Outro resultado importante deste estudo foi a detecção sistemática de halos de hidrogênio luminoso em torno de galáxias do Universo primordial, o que dá aos astrônomos uma nova maneira promissora de estudar como é que o material flui para dentro e para fora das galáxias primitivas.
Numa série de artigos científicos são exploradas muitas outras aplicações potenciais desta base de dados, incluindo o papel de galáxias tênues durante a reionização cósmica (que começou apenas 380 mil anos após o Big Bang), taxas de fusão de galáxias quando o Universo era jovem, ventos galáticos, formação estelar e mapeamento dos movimentos das estrelas no Universo primordial.

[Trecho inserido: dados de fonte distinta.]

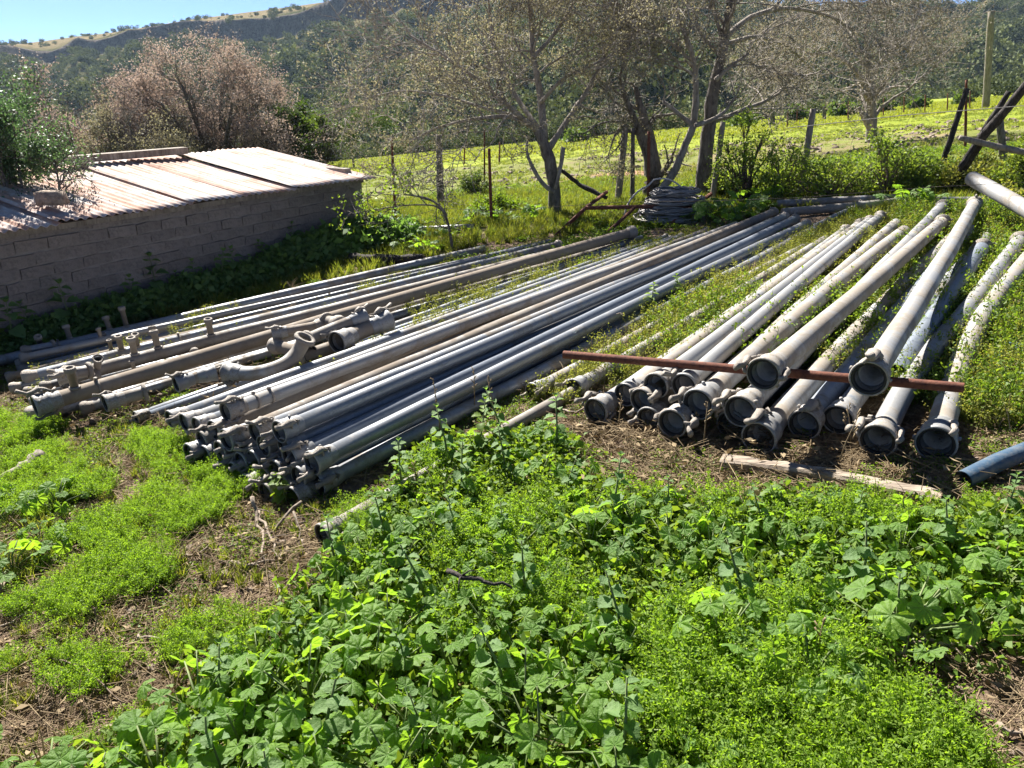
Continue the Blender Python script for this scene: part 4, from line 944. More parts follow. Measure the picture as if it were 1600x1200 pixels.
# tall forked tree
B3 = S(1097, 308, 0); Y = B3.y
def pick3(P): x, y, f = project(P); return (x > 1120) * 1.0
o3 = dict(wob=.24, up=.03, kids=(6, 5, 4), leaves=18000, lspread=.022, lsize=.032, bbark='barkpale', pick=pick3, ntrunk=1)
o3['from'] = .35
L3 = [([B3 - Vector((0, 0, .1)), *px_pts([(1097, 304), (1102, 245), (1109, 180), (1119, 120), (1132, 60), (1142, 0), (1150, -60)], Y)], (.125, .105, .09, .085, .07, .055, .045, .035), 9, 2, 1.0),
      (px_pts([(1026, 306), (1052, 272), (1072, 225), (1084, 195)], Y - .2), (.045, .05, .045, .045), 0, 0, 0),
      (px_pts([(1084, 196), (1088, 150), (1086, 100), (1070, 50), (1050, -10)], Y - .2), (.045, .035, .028, .02), 13, 2, .9),
      (px_pts([(1084, 196), (1060, 178), (1036, 158)], Y - .2), (.03, .028, .02), 3, 1, .6),
      (px_pts([(1086, 196), (1108, 190), (1132, 176), (1150, 150)], Y - .3), (.03, .025, .015), 6, 1, .7),
      (px_pts([(1118, 125), (1145, 100), (1170, 84)], Y - .1), (.03, .02, .014), 5, 2, .6),
      (px_pts([(1086, 100), (1040, 60, -.2), (1000, 40, -.3), (965, 45, -.4)], Y), (.022, .016, .01), 12, 2, .8),
      (px_pts([(1132, 60), (1170, 25, .4), (1230, 10, .8), (1300, 25, 1.2), (1350, 60, 1.4)], Y), (.04, .03, .02, .012), 17, 2, .95),
      (px_pts([(1130, 70), (1180, 55, 1), (1230, 70, 1.8), (1270, 110, 2.2)], Y), (.03, .022, .012), 16, 2, .9),
      (px_pts([(1140, 10), (1200, -30, .3), (1290, -40, .5), (1360, -30, .8), (1405, 0, 1)], Y), (.03, .025, .018, .01), 19, 2, 1.0),
      (px_pts([(1150, -50), (1080, -60), (1010, -40), (960, 0)], Y + .4), (.03, .02, .012), 14, 2, .9)]
tree('tall_forked_tree', 'tall forked tree with a pinkish brown crown spreading across the top right', 'tree', B3, L3, ['oliveleaf', 'tanleaf'], o3, 8)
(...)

“Notavelmente, estes dados foram todos obtidos sem o uso do recente melhoramento do MUSE relativo à Infraestrutura de óptica adaptativa. A ativação desta infraestrutura, após uma década de trabalho intenso por parte dos astrônomos e engenheiros do ESO, promete dados ainda mais revolucionários no futuro,” conclui Roland Bacon.
A Infraestrutura de óptica adaptativa com o MUSE revelou já anéis em torno da nebulosa planetária IC 4406, estruturas nunca antes observadas.
Este trabalho foi descrito numa série de 10 artigos científicos que estão sendo publicados num número especial da revista especializada Astronomy & Astrophysics.